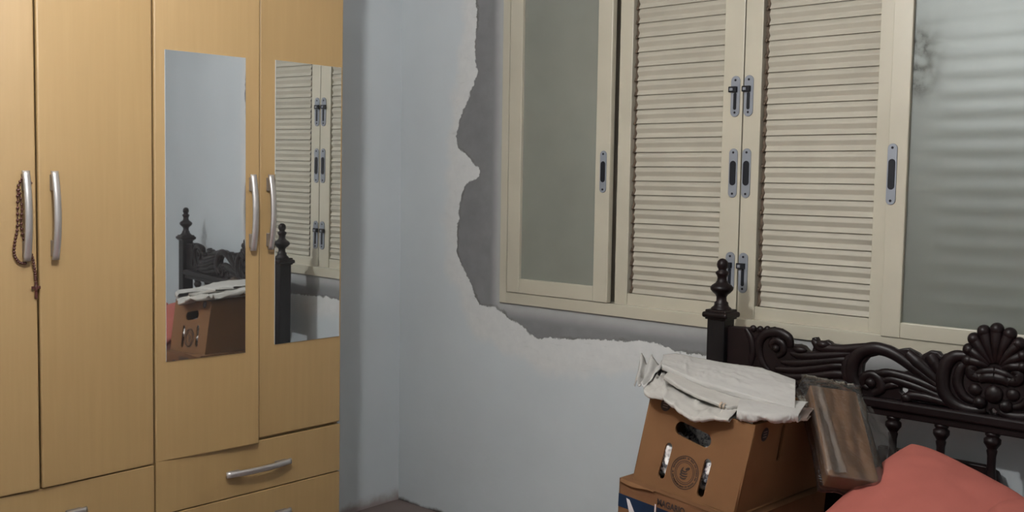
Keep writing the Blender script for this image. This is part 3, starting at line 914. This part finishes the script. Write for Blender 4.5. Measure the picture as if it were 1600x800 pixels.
def carton(root, loc, F, dims, holes, mat, top=False, flap=0.0):
    W, D_, H = dims
    T = 0.006
    def face(kind, pts2, hl, off=0.0, depth=T, mi=None):
        me = plate(pts2, hl, depth=depth)
        def fn(p):
            a, b, d = p.x, p.y, off + depth / 2 - p.z        # d measured inward
            if kind == 'front': q = F(a / W, d / D_, b / H)
            elif kind == 'back': q = F(a / W, 1 - d / D_, b / H)
            elif kind == 'left': q = F(d / W, a / D_, b / H)
            elif kind == 'right': q = F(1 - d / W, a / D_, b / H)
            elif kind == 'bottom': q = F(a / W, b / D_, d / H)
            else: q = F(a / W, b / D_, 1 - d / H)
            return q - loc
        return me, fn
    for kind, w, h in (('front', W, H), ('back', W, H), ('left', D_, H), ('right', D_, H), ('bottom', W, D_)) + ((('top', W, D_),) if top else ()):
        me, fn = face(kind, rect(0, w, 0, h), holes.get(kind, []))
        nm = {'front': 'front_panel', 'back': 'back_panel', 'left': 'side_panel', 'right': 'side_panel', 'bottom': 'bottom_panel', 'top': 'lid_panel'}[kind]
        MB().add_mesh(me, fn).build(nm, mat, root)
    return face

BL = Vector((1.937, -0.815, 0.679))
UC = {(0, 0, 0): (1.937, -0.815, 0.679), (1, 0, 0): (2.290, -0.840, 0.651), (0, 0, 1): (1.963, -0.770, 0.928), (1, 0, 1): (2.320, -0.796, 0.902),
      (0, 1, 0): (1.972, -0.395, 0.684), (1, 1, 0): (2.325, -0.420, 0.656), (0, 1, 1): (1.985, -0.400, 0.930), (1, 1, 1): (2.342, -0.420, 0.904)}
UF = hexa(UC)
box1 = tag(empty('cardboard_box', UF(0.5, 0.5, 0)), 'open brown cardboard box with slotted hand holes and round logo, upper of two', 'box', )
W1, D1, H1 = 0.357, 0.42, 0.253
face1 = carton(box1, Vector(UF(0.5, 0.5, 0)), UF, (W1, D1, H1), {
    'front': [stadium(0.171, 0.1785, 0.126, 0.040, -0.13), stadium(0.0985, 0.082, 0.106, 0.0235, math.pi / 2 - 0.06), stadium(0.237, 0.073, 0.108, 0.0235, math.pi / 2 - 0.02)],
    'back': [stadium(0.17, 0.17, 0.12, 0.036)],
    'right': [stadium(0.172, 0.178, 0.108, 0.019, math.pi / 2)],
    'left': [stadium(0.30, 0.075, 0.112, 0.030, math.pi / 2)]}, M['card'])

def decal(face, kind, root, name, shapes, off=-0.0012, flip=False):
    """shapes: list of (outline, holes, material index)"""
    mb = MB()
    for outl, hl, mi in shapes:
        me, fn = face(kind, outl, hl, off=off - 0.0004 * mi, depth=0.0006)
        mb.add_mesh(me, fn, mi)
    return mb

def ring(cx, cy, r, t): return (circle(cx, cy, r, 48), [circle(cx, cy, r - t, 48)], 0)
lx, ly = 0.1715, 0.0695
SX = 0.047
sh = [ring(lx, ly, 0.0470, 0.0022), ring(lx, ly, 0.0335, 0.0018), ring(lx, ly, 0.0285, 0.0013)]
rnd = random.Random(4)
a = 0.0
while a < 2 * math.pi - 0.1:
    da = rnd.uniform(0.05, 0.11)
    r0, r1 = 0.0375, 0.0425
    if rnd.random() < 0.82:
        sh.append(([(lx + r * math.cos(q), ly + r * math.sin(q)) for r, q in ((r0, a), (r1, a), (r1, a + da * 0.62), (r0, a + da * 0.62))], [], 0))
    a += da
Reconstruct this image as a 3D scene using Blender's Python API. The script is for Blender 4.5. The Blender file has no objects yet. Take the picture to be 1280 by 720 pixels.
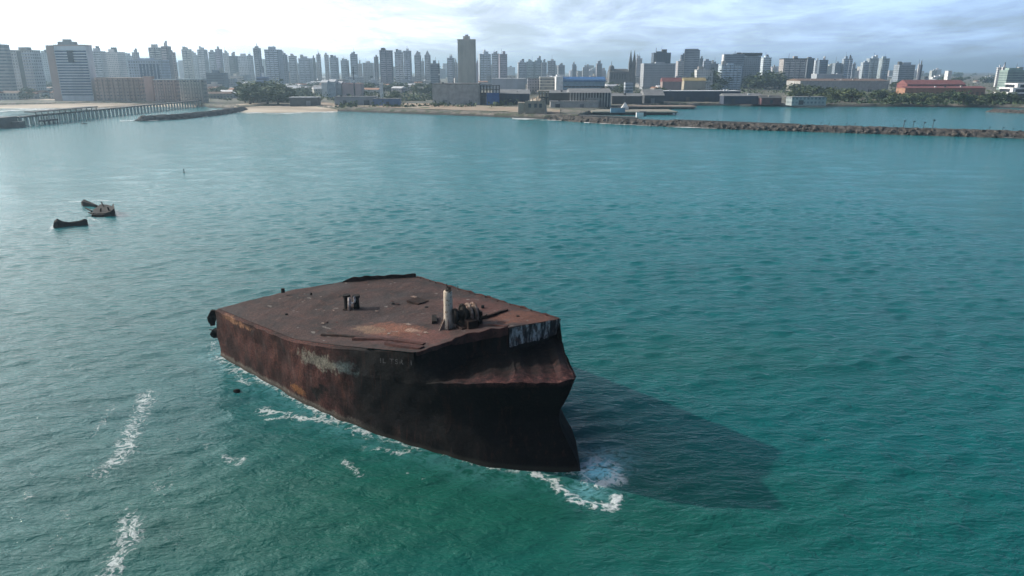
import bpy, math, random
import numpy as np
from mathutils import Vector, noise as mnoise

random.seed(7); np.random.seed(7)
SC = bpy.context.scene
C = SC.collection
R = math.radians

# ------------------------------------------------------------------ camera, sky, sun, exposure
F = 900.0                                   # focal length in photo pixels (1280 wide)
PITCH = math.atan2(271, 900); CAMH = 30.0
CP, SP = math.cos(PITCH), math.sin(PITCH)
cam = bpy.data.cameras.new("camera"); camo = bpy.data.objects.new("camera", cam); C.objects.link(camo)
cam.sensor_width = 36; cam.lens = 36 * F / 1280; cam.clip_end = 60000; cam.clip_start = 0.5
camo.location = (0, 0, CAMH); camo.rotation_euler = (R(90) - PITCH, 0, 0)
SC.camera = camo

SUN_EL = R(25.5)
LDIR = Vector((0.937 * math.cos(SUN_EL), -0.349 * math.cos(SUN_EL), -math.sin(SUN_EL))).normalized()
TOSUN = -LDIR
SUN_ROT = math.atan2(TOSUN.x, TOSUN.y)      # clockwise from +Y
sun = bpy.data.lights.new("sun", "SUN"); suno = bpy.data.objects.new("sun", sun); C.objects.link(suno)
sun.energy = 5.0; sun.angle = R(0.8); sun.color = (1.0, 0.92, 0.80)
suno.rotation_euler = LDIR.to_track_quat('-Z', 'Y').to_euler()

SC.view_settings.view_transform = 'Standard'; SC.view_settings.look = 'None'
SC.view_settings.gamma = 1; SC.view_settings.use_curve_mapping = False
SC.view_settings.exposure = 0.06
SC.render.engine = 'CYCLES'
cy = SC.cycles
cy.use_denoising = True
cy.max_bounces = 5; cy.diffuse_bounces = 2; cy.glossy_bounces = 2; cy.transmission_bounces = 2
cy.volume_bounces = 0; cy.transparent_max_bounces = 6; cy.caustics_reflective = False; cy.caustics_refractive = False
cy.sample_clamp_indirect = 4


class NT:
    """small helper to write node trees"""
    def __init__(s, tree): s.t = tree
    def n(s, typ, **kw):
        nd = s.t.nodes.new(typ)
        for k, v in kw.items(): setattr(nd, k, v)
        return nd
    def put(s, sock, v):
        if isinstance(v, bpy.types.NodeSocket): s.t.links.new(v, sock)
        elif isinstance(v, (tuple, list)) and sock.type == 'RGBA' and len(v) == 3: sock.default_value = (*v, 1)
        else: sock.default_value = v
    def math(s, op, a, b=0.0, c=None, clamp=False):
        nd = s.n('ShaderNodeMath', operation=op, use_clamp=clamp)
        s.put(nd.inputs[0], a); s.put(nd.inputs[1], b)
        if c is not None: s.put(nd.inputs[2], c)
        return nd.outputs[0]
    def vmath(s, op, a, b=(0, 0, 0)):
        nd = s.n('ShaderNodeVectorMath', operation=op)
        s.put(nd.inputs[0], a)
        if op == 'SCALE': s.put(nd.inputs[3], b)
        else: s.put(nd.inputs[1], b)
        return nd.outputs['Value'] if op in ('DOT_PRODUCT', 'LENGTH', 'DISTANCE') else nd.outputs[0]
    def mix(s, f, a, b):
        nd = s.n('ShaderNodeMix', data_type='RGBA'); s.put(nd.inputs[0], f)
        s.put(nd.inputs[6], a); s.put(nd.inputs[7], b); return nd.outputs[2]
    def noise(s, vec, scale, detail=4.0, rough=0.55, dist=0.0):
        nd = s.n('ShaderNodeTexNoise'); s.put(nd.inputs['Vector'], vec)
        s.put(nd.inputs['Scale'], scale); s.put(nd.inputs['Detail'], detail)
        s.put(nd.inputs['Roughness'], rough); s.put(nd.inputs['Distortion'], dist); return nd.outputs['Fac']
    def voro(s, vec, scale, feature='F1', out='Distance'):
        nd = s.n('ShaderNodeTexVoronoi', feature=feature); s.put(nd.inputs['Vector'], vec); s.put(nd.inputs['Scale'], scale)
        return nd.outputs[out]
    def step(s, x, a, b):
        nd = s.n('ShaderNodeMapRange', interpolation_type='SMOOTHSTEP'); s.put(nd.inputs[0], x)
        s.put(nd.inputs[1], a); s.put(nd.inputs[2], b); return nd.outputs[0]
    def mapping(s, vec, scale=(1, 1, 1), rot=(0, 0, 0), loc=(0, 0, 0)):
        nd = s.n('ShaderNodeMapping'); s.put(nd.inputs[0], vec); nd.inputs[1].default_value = loc
        nd.inputs[2].default_value = rot; nd.inputs[3].default_value = scale; return nd.outputs[0]
    def sep(s, vec):
        nd = s.n('ShaderNodeSeparateXYZ'); s.put(nd.inputs[0], vec); return nd.outputs
    def comb(s, x, y, z):
        nd = s.n('ShaderNodeCombineXYZ'); s.put(nd.inputs[0], x); s.put(nd.inputs[1], y); s.put(nd.inputs[2], z); return nd.outputs[0]
    def obj(s): return s.n('ShaderNodeTexCoord').outputs['Object']


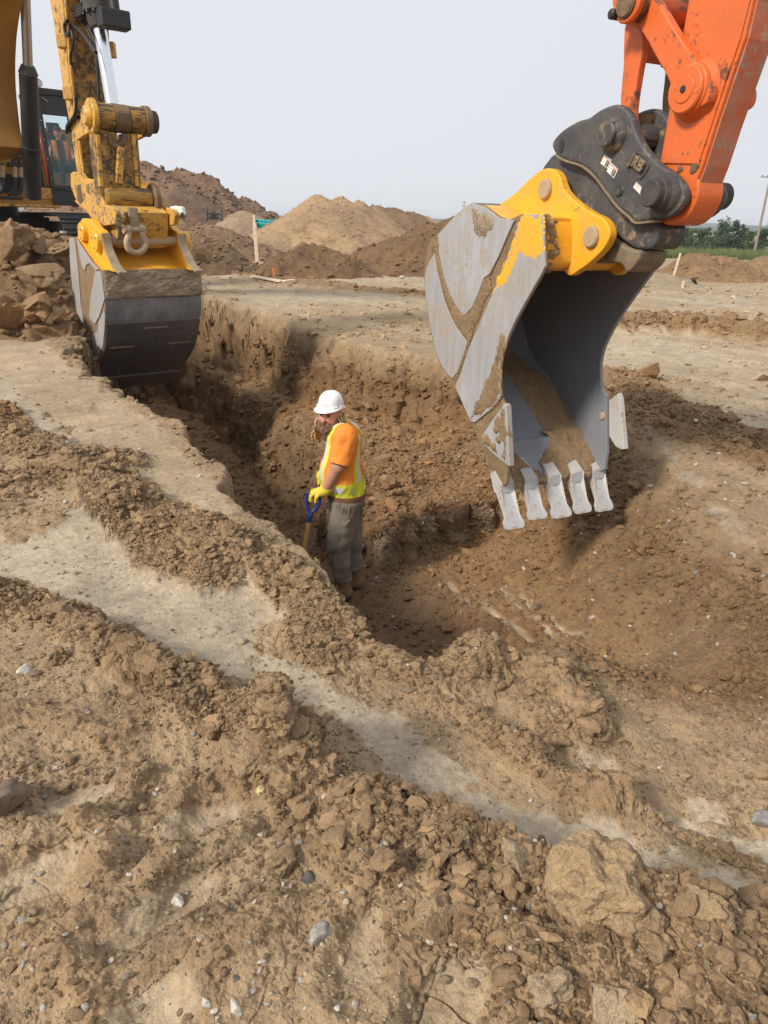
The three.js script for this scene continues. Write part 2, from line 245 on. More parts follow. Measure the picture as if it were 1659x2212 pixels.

INSTRUCTION:
Every line from the start of the listing above through the line with "return face" should be repeated exactly; skip the pictures and add nothing else.

OUTPUT FOR THIS EXERCISE:
Keep writing the Blender script for this image. This is part 3, starting at line 914. This part finishes the script. Write for Blender 4.5. Measure the picture as if it were 1600x800 pixels.
def carton(root, loc, F, dims, holes, mat, top=False, flap=0.0):
    W, D_, H = dims
    T = 0.006
    def face(kind, pts2, hl, off=0.0, depth=T, mi=None):
        me = plate(pts2, hl, depth=depth)
        def fn(p):
            a, b, d = p.x, p.y, off + depth / 2 - p.z        # d measured inward
            if kind == 'front': q = F(a / W, d / D_, b / H)
            elif kind == 'back': q = F(a / W, 1 - d / D_, b / H)
            elif kind == 'left': q = F(d / W, a / D_, b / H)
            elif kind == 'right': q = F(1 - d / W, a / D_, b / H)
            elif kind == 'bottom': q = F(a / W, b / D_, d / H)
            else: q = F(a / W, b / D_, 1 - d / H)
            return q - loc
        return me, fn
    for kind, w, h in (('front', W, H), ('back', W, H), ('left', D_, H), ('right', D_, H), ('bottom', W, D_)) + ((('top', W, D_),) if top else ()):
        me, fn = face(kind, rect(0, w, 0, h), holes.get(kind, []))
        nm = {'front': 'front_panel', 'back': 'back_panel', 'left': 'side_panel', 'right': 'side_panel', 'bottom': 'bottom_panel', 'top': 'lid_panel'}[kind]
        MB().add_mesh(me, fn).build(nm, mat, root)
    return face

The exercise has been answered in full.